Генеральную концепцию сборника – константы культуры – его составитель М.Ю. Шишин раскрывает в статьях «Сказитель и героический эпос – ключевые константы культуры Алтая» и «Художественный канон буддийского искусства Монголии как константа культуры».
Той же теме – сакральной роли искусства – посвящен материал аспиранта Алтайской академии культуры и искусств Е. А. Антиповой. Статья «Монгольская школа буддийской культуры Дзанабадзара» рассказывает о легендарном создателем монгольской школы буддийского искусства – Дзанабадзаре. Объявленный пятым Далай-ламой воплощением Таранатхи и провозглашенный Джебцзун-дамба-хутухтой, Дзанабадзар создал свой уникальный авторский стиль, и скульптуры его и учеников, редко встречающиеся в самой Монголии, по праву считаются там национальным достоянием.
Завершая обзор, в первую очередь хочется отметить положительный характер инициатив, двигавших инициаторами исследований. Очевидно, что добровольное взаимодействие и сотрудничество двух граничащих, более того, тесно связанных исторически и культурно народов в области научных исследований, несомненно, лучше вынужденных политических компромиссов. И в этом контексте введение руководителями проекта геополитической парадигмы евразийства выглядит неоднозначно.

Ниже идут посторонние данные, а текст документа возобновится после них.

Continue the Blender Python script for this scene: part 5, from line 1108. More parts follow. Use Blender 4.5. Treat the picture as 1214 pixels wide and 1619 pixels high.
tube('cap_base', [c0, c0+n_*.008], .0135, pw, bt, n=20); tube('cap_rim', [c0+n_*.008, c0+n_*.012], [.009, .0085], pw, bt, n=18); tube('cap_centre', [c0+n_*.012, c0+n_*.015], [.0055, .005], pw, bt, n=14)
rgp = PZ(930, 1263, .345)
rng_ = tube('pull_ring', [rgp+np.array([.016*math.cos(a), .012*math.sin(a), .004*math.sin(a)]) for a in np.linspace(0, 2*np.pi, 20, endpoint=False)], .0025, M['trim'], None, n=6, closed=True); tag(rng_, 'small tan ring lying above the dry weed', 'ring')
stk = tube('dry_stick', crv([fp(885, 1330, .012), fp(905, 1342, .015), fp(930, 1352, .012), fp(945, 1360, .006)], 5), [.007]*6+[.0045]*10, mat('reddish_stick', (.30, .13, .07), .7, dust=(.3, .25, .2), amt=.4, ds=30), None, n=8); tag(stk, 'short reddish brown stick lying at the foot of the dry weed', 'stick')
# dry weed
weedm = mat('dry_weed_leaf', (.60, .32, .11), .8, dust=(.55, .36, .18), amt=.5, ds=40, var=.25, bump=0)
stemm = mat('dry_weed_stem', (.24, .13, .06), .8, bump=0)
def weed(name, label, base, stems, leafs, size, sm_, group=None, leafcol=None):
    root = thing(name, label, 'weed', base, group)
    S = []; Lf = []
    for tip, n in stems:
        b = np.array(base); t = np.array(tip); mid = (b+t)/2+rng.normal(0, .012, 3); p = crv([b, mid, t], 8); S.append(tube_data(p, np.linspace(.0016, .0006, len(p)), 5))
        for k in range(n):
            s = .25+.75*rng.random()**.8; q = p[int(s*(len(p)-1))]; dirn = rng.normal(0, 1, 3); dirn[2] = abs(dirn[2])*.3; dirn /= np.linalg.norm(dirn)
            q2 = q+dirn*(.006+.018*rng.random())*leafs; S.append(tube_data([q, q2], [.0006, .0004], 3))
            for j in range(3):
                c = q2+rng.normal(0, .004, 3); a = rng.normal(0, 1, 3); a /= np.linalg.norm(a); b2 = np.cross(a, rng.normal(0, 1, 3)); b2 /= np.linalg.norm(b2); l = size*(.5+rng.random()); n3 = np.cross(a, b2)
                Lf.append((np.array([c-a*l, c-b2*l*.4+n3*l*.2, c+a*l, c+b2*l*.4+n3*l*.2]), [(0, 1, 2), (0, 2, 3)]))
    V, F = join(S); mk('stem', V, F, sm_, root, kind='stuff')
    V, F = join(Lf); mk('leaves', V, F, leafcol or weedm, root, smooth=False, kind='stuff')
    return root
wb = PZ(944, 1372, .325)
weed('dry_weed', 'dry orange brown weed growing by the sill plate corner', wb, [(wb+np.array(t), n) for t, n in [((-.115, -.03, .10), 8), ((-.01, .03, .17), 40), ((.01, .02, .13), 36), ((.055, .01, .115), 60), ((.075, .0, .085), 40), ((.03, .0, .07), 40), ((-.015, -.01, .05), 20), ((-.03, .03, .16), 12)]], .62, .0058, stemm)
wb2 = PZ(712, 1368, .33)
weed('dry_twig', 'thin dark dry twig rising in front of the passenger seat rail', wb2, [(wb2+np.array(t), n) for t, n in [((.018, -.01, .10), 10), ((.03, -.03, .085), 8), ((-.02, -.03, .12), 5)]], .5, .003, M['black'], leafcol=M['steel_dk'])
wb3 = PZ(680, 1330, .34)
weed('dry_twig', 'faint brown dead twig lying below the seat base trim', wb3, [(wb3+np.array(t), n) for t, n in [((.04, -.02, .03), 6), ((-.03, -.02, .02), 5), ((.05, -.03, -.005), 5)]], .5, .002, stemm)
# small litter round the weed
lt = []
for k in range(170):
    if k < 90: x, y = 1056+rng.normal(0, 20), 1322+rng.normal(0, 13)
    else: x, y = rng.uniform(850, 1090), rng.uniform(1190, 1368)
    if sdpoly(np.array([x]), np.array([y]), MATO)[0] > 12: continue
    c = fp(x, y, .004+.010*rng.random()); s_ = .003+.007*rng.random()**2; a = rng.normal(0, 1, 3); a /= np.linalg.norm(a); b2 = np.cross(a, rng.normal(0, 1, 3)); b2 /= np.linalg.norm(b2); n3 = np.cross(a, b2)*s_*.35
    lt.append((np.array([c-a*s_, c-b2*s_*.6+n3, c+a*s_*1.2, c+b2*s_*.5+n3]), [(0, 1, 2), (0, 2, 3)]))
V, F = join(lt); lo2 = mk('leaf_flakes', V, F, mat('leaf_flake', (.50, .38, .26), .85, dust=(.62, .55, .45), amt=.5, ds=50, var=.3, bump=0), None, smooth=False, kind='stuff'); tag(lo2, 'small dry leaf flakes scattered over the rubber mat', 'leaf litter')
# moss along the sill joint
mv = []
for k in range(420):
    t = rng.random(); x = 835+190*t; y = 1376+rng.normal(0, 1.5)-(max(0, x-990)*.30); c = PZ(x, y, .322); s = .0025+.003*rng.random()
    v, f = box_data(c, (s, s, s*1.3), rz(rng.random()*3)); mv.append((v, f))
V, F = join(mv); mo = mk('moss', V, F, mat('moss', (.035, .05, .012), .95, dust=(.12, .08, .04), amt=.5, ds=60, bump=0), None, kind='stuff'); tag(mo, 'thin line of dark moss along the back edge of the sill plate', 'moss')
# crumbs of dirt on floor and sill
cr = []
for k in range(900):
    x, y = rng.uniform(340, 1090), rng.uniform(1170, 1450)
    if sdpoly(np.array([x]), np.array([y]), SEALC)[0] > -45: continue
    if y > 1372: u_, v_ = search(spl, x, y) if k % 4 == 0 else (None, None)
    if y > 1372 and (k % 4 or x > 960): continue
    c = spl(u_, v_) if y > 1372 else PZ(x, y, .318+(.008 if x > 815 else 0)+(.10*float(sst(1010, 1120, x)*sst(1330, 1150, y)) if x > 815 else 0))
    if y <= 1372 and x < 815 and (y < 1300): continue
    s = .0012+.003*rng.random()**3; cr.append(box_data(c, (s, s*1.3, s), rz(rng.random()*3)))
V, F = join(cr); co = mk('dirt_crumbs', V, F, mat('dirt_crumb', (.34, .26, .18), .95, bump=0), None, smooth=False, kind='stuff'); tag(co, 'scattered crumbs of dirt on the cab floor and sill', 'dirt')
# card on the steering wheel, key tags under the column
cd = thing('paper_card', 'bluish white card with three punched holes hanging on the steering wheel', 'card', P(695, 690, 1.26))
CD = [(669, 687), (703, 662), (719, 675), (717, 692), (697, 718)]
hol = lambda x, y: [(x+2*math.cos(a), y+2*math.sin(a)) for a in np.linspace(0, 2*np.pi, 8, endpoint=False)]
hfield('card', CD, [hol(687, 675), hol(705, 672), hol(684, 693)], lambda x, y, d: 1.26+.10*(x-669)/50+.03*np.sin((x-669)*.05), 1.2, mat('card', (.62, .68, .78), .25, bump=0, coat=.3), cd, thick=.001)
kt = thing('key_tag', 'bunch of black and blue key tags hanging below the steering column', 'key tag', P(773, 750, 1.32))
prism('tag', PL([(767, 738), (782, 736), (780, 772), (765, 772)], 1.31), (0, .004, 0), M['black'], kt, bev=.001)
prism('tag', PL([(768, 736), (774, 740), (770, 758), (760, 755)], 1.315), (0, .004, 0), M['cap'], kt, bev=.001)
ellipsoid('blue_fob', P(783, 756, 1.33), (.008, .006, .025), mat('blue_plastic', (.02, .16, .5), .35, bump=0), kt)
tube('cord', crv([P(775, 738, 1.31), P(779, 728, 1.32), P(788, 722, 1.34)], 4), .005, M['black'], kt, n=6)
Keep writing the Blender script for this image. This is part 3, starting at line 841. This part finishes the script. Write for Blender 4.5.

С одной стороны, евразийство как (по выражению одного из его создателей) «цветущая сложность» - наиболее оптимальный подход к совместному изучению и взаимодействию в таких трансграничных областях, как Большой Алтай. С другой же – пережив второе рождение в 90-х, поначалу в качестве маргинальной политической идеологии, в последующие годы евразийство стало не просто популярным брэндом, а, что, на мой взгляд, хуже обструкции – общим местом в публицистике сомнительных авторов и программах авантюристов от политики. Именно перспектива профанации первоначально позитивного и конструктивного мировоззрения путем его выхолащивания и эксплуатации в далеко не самых благих целях и внушает, в первую очередь, беспокойство за судьбу подобных проектов.
Научную ценность представленных материалов лучше оценивать специалистам, от себя же, как просто «интересующегося (монголосферой) читателя» скажу, что сборник ощутимо пополнил мои знания и расширил кругозор в отношении культуры монголоязычных народов.